Saturday, July 21, 2012

NEW REVIEW: Trishna



*****SPOILER ALERT*****


Let's start with the upside. I often enjoy movies that develop slowly. I definitely enjoy movies taking place in countries other than the U.S. (It's just fun to go someplace else). Freida Pinto is gorgeous. (Although, she's twenty-seven portraying a nineteen year old. She's a very sophisticated beauty, and that doesn't really lend itself well to playing someone younger.) The cinematography is beautiful. There are plenty of beautiful shots of landscape and historic architecture juxtaposed with shots of bustling and colorful inner-city action. (In movie-life you aren't smelling the smells and swatting the flys). The story, based upon Thomas Hardy's Tess of the d'Ubervilles, is mostly interesting.

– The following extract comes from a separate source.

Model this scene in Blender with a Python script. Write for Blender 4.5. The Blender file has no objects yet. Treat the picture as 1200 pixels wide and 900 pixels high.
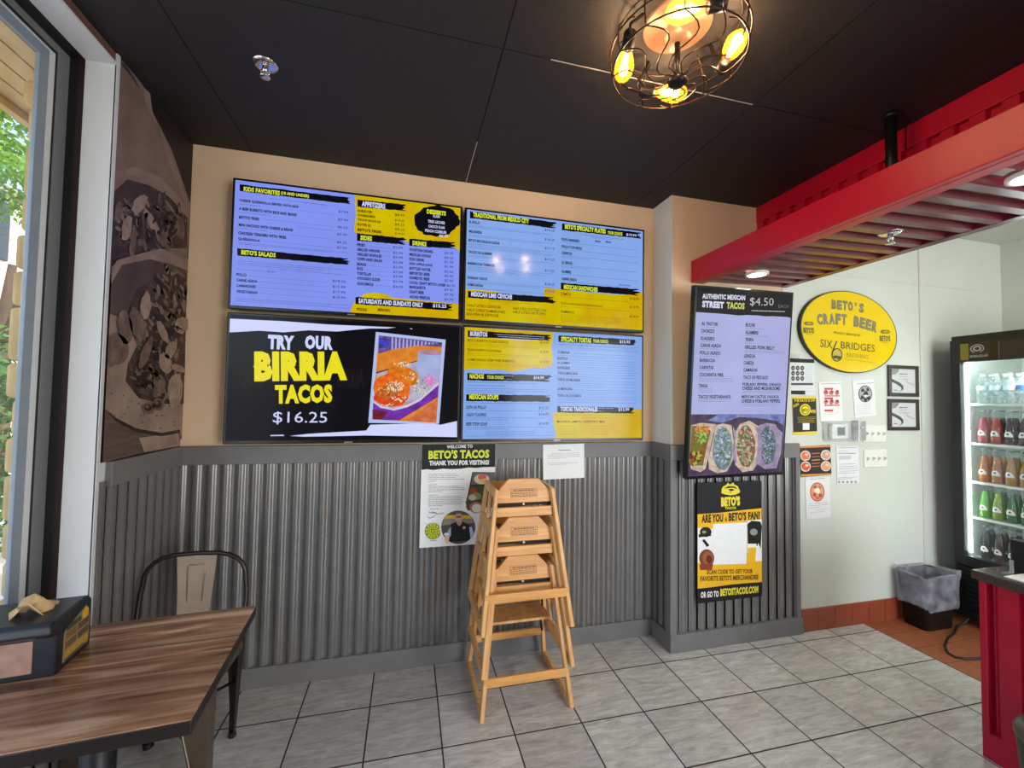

But here's where this movie went all wrong for me. The movie clearly portrays the two main characters (Trishna and Jay) very much in love, and having a great time together at one point. He's handsome, charming, and kind to her. Then, as the story unfolds, things take a turn for the worse. He starts treating her poorly, including prodding her to engage in degrading sexual acts. At no point, though, is he physically violent or even threatening. She never says "no", never walks away or runs away...until after she stabs him to death. Yeah, that's right. She gets on top of him with a gigantic butcher knife and plunges it into him a few times with quite a lot of zest.

So, of course, it's shocking! I mean geez--- sure your boyfriend is an a-hole, but don't you think that's a little extreme? He wasn't beating you or attacking you. He was just being an a-hole and a bit of a pervert (by your standards). There really was no observable reason for killing him. Even though you are a timid country girl, you ran away just fine earlier in the movie, and you ran away just fine after you killed the guy. So, it's not like running away wasn't in your repertoire. 

Naturally, having never read the source material, I wanted to better understand what was going on here. So, I investigated. Well, DUHHHHHH>the book makes a great deal more sense. She hated the guy from the beginning. He raped her, following which she had a baby who died shortly after birth. That alone makes stabbing someone to death a lot easier to understand. 

So, I'm not saying it wasn't an interesting trip to the movies. I'm just saying they blew it in the adaptation.